Start of LISTED RECORDS

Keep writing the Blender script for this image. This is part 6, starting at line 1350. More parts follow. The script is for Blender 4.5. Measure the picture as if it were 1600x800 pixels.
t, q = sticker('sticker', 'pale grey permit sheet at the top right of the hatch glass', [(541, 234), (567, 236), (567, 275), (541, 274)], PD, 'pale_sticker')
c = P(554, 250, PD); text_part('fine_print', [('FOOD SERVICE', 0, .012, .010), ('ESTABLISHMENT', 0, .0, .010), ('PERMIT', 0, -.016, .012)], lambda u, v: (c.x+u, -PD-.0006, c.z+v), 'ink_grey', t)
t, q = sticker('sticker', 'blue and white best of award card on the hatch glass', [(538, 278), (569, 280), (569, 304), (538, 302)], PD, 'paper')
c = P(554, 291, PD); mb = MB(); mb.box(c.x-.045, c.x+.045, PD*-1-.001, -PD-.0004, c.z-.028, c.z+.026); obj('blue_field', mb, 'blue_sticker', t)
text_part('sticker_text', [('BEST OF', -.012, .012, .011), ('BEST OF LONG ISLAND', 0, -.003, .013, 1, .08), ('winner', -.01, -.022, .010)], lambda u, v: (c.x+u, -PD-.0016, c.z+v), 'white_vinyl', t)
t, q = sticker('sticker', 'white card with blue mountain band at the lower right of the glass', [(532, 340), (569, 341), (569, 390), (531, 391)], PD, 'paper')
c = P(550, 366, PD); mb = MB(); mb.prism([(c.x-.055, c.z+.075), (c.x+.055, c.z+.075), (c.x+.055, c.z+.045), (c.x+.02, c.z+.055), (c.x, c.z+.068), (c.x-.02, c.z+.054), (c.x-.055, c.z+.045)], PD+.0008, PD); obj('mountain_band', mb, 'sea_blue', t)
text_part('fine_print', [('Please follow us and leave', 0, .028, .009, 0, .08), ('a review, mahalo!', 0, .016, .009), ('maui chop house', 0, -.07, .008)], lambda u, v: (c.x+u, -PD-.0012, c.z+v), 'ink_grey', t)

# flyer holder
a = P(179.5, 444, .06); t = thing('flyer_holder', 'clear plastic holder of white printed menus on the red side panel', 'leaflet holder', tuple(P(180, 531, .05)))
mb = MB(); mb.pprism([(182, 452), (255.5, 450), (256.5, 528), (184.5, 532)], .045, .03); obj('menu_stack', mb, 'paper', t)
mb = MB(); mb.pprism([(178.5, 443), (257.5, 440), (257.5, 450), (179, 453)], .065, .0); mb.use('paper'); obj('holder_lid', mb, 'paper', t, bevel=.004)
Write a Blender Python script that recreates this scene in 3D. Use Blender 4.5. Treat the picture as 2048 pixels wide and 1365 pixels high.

End of LISTED RECORDS

• [WRITTEN INSTRUCTION]:
Gather every line from the entries above where the word "picture" appears, and copy them.

• [COMPLETE ANSWER]:
Keep writing the Blender script for this image. This is part 6, starting at line 1350. More parts follow. The script is for Blender 4.5. Measure the picture as if it were 1600x800 pixels.
Write a Blender Python script that recreates this scene in 3D. Use Blender 4.5. Treat the picture as 2048 pixels wide and 1365 pixels high.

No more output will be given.